Elvis Costello & the Imposters
Record review
Reviewed by Shawn Badgley, Fri., Sept. 17, 2004
Elvis Costello & the Imposters
The Delivery Man(Lost Highway)
Occasionally often experimentation is mistaken for innovation. Since Elvis Costello is engaging in neither on The Delivery Man, we needn't worry over the distinction. His artistry, still, is unmistakable; he writes better songs than anyone you know, cracking music's emotive-mechanical code as consistently as anyone going, and in more ways. That said, better find that artistry on his simultaneously released ballet score, Il Sogno, than on this self-derivative effort, stilted and stuffed as it is. Some will have you believe this is a story LP full of story songs about unrequited love in the small-town American South. It's not. It's a haphazard sequence of songs that sounds over- and under-produced.
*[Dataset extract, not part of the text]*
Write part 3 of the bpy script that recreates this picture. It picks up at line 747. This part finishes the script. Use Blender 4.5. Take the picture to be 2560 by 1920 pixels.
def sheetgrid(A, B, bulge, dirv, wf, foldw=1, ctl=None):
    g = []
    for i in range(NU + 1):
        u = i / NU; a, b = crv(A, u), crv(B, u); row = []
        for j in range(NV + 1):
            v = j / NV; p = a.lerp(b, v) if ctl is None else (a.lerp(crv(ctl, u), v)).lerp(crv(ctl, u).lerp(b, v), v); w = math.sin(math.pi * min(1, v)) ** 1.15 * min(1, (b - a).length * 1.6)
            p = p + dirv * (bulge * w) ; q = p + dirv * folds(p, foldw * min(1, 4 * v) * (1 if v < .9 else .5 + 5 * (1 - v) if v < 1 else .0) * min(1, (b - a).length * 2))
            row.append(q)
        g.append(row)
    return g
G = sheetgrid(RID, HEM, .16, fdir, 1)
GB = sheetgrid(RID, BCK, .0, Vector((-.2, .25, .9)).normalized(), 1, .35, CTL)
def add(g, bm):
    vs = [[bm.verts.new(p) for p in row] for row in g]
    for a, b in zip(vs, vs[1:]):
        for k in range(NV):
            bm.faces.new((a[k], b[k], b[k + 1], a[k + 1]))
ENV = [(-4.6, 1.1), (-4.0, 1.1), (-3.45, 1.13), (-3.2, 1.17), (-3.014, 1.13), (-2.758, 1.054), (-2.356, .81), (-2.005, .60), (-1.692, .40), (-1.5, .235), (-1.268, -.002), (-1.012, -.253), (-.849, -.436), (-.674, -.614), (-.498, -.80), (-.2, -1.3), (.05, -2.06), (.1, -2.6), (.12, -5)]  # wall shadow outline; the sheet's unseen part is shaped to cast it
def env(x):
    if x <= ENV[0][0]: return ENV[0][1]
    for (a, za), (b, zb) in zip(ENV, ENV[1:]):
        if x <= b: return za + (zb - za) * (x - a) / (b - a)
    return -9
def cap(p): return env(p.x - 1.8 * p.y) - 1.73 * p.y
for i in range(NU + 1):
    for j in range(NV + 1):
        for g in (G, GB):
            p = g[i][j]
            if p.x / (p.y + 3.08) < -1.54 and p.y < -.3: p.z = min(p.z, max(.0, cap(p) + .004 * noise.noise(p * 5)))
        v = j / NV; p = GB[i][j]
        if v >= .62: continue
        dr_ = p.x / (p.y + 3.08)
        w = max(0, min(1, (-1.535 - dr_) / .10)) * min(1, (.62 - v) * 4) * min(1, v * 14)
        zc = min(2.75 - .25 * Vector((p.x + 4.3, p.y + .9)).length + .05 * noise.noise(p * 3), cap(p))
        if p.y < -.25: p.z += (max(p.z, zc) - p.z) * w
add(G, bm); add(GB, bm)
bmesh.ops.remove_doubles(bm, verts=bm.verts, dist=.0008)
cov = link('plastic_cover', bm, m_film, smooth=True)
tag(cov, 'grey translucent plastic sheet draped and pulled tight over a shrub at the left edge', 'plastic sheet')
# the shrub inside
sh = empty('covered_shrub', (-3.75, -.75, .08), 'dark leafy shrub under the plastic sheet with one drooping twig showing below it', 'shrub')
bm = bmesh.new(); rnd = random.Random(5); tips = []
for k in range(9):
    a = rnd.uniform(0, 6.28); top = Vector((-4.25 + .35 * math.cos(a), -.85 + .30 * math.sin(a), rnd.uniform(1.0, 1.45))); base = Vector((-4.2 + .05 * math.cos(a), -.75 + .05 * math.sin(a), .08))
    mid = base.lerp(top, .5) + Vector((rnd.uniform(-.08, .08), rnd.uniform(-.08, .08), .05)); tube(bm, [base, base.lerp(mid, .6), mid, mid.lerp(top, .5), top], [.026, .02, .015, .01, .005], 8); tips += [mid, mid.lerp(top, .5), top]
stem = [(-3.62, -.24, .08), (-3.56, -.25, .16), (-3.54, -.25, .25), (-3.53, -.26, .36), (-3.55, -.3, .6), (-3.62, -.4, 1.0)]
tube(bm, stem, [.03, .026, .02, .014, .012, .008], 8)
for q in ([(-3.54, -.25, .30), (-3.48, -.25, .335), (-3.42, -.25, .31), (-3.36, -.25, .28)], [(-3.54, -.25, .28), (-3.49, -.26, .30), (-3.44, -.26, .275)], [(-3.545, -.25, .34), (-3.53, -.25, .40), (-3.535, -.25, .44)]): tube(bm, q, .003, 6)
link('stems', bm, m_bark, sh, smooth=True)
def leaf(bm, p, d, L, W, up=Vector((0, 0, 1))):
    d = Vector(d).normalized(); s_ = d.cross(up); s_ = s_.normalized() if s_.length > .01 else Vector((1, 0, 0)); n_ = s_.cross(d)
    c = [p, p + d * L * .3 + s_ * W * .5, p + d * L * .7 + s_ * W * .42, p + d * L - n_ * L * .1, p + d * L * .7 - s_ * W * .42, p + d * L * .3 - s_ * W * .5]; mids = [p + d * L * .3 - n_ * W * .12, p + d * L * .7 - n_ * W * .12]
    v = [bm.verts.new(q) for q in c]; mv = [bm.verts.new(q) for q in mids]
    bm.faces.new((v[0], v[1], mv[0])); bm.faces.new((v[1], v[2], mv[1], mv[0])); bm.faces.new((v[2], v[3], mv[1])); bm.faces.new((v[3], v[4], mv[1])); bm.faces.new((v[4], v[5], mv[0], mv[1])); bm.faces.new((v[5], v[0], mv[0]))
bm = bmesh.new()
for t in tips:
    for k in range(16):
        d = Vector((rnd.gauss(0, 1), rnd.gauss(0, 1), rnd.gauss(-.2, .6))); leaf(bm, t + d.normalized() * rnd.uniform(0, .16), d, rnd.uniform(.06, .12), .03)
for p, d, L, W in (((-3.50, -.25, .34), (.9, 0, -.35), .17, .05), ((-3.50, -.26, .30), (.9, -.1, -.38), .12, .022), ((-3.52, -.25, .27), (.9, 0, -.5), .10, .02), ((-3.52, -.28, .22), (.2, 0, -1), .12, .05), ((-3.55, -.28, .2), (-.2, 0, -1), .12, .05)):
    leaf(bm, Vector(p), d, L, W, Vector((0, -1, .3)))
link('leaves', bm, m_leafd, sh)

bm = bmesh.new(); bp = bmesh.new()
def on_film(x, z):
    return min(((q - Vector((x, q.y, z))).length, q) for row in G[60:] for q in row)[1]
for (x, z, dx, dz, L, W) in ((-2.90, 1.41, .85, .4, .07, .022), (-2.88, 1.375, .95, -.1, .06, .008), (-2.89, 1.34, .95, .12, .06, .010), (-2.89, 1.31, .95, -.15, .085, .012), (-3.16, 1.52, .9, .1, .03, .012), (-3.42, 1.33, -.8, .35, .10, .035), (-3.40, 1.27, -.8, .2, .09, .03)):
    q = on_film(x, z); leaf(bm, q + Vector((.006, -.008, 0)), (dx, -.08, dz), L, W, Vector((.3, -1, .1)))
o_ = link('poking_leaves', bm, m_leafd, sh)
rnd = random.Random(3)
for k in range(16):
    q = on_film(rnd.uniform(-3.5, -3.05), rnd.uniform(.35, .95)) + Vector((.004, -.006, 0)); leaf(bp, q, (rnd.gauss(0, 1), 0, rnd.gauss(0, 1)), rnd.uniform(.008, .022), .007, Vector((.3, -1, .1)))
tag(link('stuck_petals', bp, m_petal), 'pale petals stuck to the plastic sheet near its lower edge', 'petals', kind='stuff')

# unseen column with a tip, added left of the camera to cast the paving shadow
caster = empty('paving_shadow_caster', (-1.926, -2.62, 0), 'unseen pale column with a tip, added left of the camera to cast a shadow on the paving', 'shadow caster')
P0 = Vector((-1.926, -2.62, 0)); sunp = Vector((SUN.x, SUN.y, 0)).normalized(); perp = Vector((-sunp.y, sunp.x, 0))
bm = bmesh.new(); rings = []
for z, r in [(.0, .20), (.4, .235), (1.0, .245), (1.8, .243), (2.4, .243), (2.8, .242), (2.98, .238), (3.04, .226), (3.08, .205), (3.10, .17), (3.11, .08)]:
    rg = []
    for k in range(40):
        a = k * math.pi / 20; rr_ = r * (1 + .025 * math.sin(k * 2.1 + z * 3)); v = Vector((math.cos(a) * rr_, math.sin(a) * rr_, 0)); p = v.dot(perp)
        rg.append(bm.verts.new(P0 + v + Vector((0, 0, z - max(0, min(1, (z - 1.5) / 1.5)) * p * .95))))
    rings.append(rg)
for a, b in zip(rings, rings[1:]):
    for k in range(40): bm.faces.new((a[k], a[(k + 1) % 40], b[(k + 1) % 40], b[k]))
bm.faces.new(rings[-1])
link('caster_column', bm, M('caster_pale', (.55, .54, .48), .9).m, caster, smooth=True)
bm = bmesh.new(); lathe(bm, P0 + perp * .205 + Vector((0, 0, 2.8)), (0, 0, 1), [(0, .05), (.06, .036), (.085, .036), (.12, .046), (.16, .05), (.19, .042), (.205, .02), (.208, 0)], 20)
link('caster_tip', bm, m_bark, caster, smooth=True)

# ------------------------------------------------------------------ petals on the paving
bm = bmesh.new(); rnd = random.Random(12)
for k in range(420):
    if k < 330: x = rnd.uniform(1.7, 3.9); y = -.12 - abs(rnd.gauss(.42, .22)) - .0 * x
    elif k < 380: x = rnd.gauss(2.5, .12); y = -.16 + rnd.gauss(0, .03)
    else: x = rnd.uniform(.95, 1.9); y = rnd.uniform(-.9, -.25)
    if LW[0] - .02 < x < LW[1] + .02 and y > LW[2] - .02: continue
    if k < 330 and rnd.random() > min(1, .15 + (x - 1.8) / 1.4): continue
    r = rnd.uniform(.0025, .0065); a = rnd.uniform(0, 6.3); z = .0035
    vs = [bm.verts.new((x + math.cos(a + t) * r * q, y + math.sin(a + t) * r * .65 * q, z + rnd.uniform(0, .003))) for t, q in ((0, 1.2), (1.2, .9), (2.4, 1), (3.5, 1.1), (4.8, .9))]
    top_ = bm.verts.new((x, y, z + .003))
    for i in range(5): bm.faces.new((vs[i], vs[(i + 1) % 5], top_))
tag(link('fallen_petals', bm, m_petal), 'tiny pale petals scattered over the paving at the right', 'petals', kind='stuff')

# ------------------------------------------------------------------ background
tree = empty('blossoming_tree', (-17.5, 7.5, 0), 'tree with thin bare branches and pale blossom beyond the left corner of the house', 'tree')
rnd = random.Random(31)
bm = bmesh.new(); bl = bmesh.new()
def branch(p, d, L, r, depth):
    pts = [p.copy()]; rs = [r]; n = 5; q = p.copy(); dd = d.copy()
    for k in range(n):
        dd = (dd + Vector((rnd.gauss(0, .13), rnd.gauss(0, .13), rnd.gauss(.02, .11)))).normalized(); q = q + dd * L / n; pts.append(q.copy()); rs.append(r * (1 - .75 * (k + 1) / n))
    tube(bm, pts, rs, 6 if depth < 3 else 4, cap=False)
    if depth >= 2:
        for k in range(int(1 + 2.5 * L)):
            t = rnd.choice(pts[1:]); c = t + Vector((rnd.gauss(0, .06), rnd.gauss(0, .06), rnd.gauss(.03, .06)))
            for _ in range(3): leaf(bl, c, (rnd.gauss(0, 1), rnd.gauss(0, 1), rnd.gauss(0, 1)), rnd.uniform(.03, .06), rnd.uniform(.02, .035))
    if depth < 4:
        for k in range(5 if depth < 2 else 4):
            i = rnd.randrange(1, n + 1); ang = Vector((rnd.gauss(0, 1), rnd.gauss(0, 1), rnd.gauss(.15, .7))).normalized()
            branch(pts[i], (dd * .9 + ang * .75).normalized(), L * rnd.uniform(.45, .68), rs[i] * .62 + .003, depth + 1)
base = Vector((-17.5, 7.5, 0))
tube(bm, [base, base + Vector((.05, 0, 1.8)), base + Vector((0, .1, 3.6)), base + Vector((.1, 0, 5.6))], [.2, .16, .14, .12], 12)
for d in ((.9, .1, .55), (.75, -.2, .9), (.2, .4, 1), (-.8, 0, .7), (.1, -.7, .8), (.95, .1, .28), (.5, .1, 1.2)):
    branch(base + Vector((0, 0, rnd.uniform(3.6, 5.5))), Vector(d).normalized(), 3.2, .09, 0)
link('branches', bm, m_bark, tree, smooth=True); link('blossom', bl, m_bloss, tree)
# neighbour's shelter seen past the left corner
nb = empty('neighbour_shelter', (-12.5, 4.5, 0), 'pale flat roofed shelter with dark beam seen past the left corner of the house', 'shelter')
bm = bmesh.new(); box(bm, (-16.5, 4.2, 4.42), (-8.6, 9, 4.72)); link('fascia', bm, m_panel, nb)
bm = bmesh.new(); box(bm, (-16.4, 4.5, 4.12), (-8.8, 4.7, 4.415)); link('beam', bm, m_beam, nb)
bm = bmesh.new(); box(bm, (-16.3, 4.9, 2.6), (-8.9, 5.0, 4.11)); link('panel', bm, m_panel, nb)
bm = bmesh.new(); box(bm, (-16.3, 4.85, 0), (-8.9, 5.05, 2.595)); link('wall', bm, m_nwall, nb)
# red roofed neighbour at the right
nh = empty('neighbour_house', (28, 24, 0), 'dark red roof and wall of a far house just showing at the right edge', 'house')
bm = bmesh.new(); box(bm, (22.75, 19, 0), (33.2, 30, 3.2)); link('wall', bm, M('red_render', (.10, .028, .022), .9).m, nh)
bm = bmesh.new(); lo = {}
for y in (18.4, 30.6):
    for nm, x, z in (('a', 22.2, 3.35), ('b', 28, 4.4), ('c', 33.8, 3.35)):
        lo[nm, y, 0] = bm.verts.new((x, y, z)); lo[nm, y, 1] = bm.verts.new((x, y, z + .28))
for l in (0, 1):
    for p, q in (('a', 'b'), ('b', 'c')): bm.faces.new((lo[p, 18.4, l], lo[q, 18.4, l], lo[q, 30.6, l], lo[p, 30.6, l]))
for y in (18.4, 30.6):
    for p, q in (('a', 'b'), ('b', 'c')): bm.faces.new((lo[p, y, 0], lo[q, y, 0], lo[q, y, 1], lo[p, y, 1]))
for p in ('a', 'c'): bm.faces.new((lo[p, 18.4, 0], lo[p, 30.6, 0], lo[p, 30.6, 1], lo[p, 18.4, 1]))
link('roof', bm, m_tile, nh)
Aside from eight of its ecstatic early minutes, "Country Darkness," a sawdust waltz that pursues as many possibilities as its title promises, along with the subsequent "There's a Story in Your Voice," a raw, no-depression duet with Lucinda Williams, The Delivery Man eats away at itself. "Button My Lip" is an anguished, dissonant, 21st-century bass-and-piano boogie; the jarring geopolitical parables "Bedlam" and "Monkey to Man" jerk, flail, and drain like unattended fire hoses. "Needle Time" plants a dirty bomb of Bo Diddley blues that finds the singer wishing that he wouldn't "squander all my contempt for a little nothin' like you." These aren't complete failures the Imposters/Attractions are too fine a band for that but they are exaggerated and overreaching. Most disappointing is the trio of cloying duets with Emmylou Harris one is called "Heart Shaped Bruise," another "Nothing Clings Like Ivy," just to give you an idea while the limping title track includes the line "in a certain light, he looked like Elvis; in a certain way, he feels like Jesus." Ultimately, in no uncertain terms, this Elvis sounds like an impersonator. (Elvis Costello headlines the ACL Music Festival Sunday at Zilker Park, 4:30pm.)